Load Shedding


Load shedding is what electric utilities do when there is a huge demand for electricity that exceeds the generation available. The alternative is to have a brown-out where the voltage is reduced. 

It costs a lot to have generators standing by just in case there is a surge of demand, and the operators of those generators expect to be paid whether they run the generators or not. An alternative is if there is a large consumer of electricity (say, a factory) that could suddenly turn off all its electricity demand, they could agree to do that on request, and it has the same benefit as adding that amount of generation to the electric grid. In fact, it's better -- as there is less demand on the wires which are often saturated at the same time. 

That factory has losses from shutting down its equipment and idling its workers, but if the money it gets paid is enough, then it's worth it. This is an example of load shedding. 

There are many other cases where lots of smaller consumers agree to reduce demand on hot summer days, such as by reducing air conditioning or lighting. 

Someone who aggregates all these smaller cases can have the same effect as one big generator and so get the same money, and the operators of the electric grid are happy as it effectively solves the peak demand problem. 

When there is a shortfall in the electricity supply, there can be a need to reduce demand very quickly to an acceptable level, or risk the entire electricity network becoming unstable and shutting down completely. This is known as a “cascade” event, and can end in a total or widespread network shutdown affecting very large areas of a country. Some recent examples include the blackouts in northeast America and Canada in 2003 and across Italy in the same year and in India in 2012.
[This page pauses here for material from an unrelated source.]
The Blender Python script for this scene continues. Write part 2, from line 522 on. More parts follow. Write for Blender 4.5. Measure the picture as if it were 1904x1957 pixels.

As the system frequency approaches the normal 60 Hz or 50 Hz ,a frequency relay can be used to automatically begin the restoration of the load that has been shed. The amount of load that can be restored  is determined by  the ability of the system to serve it .The criteria is that   the available generation must  always exceed  the amount  of  load being restored so that the system frequency will continue to recover . Any serious decrease in system frequency at this point could lead to undesirable load shedding repetition, which could start a system oscillation between shedding and restoration. This would be a highly undesirable condition. The availability of generation, either locally or through system interconnections ,   determines whether or not the shed load can be successfully restored.
Therefore, a load restoration program usually incorporates time delay, which is related to the amount of time required to add generation or to close tie- lines during emergency conditions. Also, both the time delay and the restoration frequency set points should be staggered so that all of the load is not   reconnected at the same time.  Reconnecting loads on a distributed basis also minimizes power swings across the system and thereby minimizes the possibility of initiating a new disturbance.

The drop in frequency may endanger generation itself .While a hydro-electric plant is   relatively unaffected by even a  ten percent  reduction in frequency, a thermal generating plant is quite sensitive  to even a five percent reduction.  Power output of a thermal plant depends to a great extent  on  its motor driven auxiliaries such as boiler feed water pumps, coal pulverizing and feeding equipment, and draft fans. As system frequency decreases, the power output to the auxiliaries begins to fall off rapidly which in
turn further reduces the energy input to the turbine generator. The situation thus has a cascading effect with a  loss of frequency leading to a loss of power which can cause the frequency to deteriorate further and the entire plant is soon in serious trouble. An additional major concern is the possible damage to the steam  turbines due  to prolonged operation at reduced frequency during this severe overload
condition .

Load shedding normally happens in two ways:

Automatic Load Shedding

This is a result of concurrent failures of major element(s) in the national grid (e.g.co-incidental generator or key transmission line failures), resulting in protection schemes initiating the automatic isolation of additional parts of the national grid, to protect the entire grid from cascading to a total blackout. Automatic load shedding always occurs on the transmission system level, with the result being large
amounts of electricity and large blocks of customers taken off supply in a very short time. Typical load reduction amounts can be in the order of 1000MW – 2000MW, affecting hundreds of thousands of customers.

Manual (Selective) Load Shedding

This occurs where time is available (typically up to 30mins) to make selective choices on what customers are shed. Selective load shedding often occurs on the distribution system level, and typically requires medium to small amounts of electricity to be “shed” in a short time (rolling blackout). Typical load reduction amounts can be in the order of 50MW – 100MW, affecting tens of thousands of customers at a time. 

In order to minimise the impact on individual customers and share the burden, rotational load shedding (rolling blckout) will occur on the low priority feeders if the load shedding duration extends for several hours. Typically the first group of customers who were shed will be restored after one or two hours, at the expense of the next group of customers to be taken off supply. This can continue until the supply/demand equation is balanced again and load shedding is no longer required.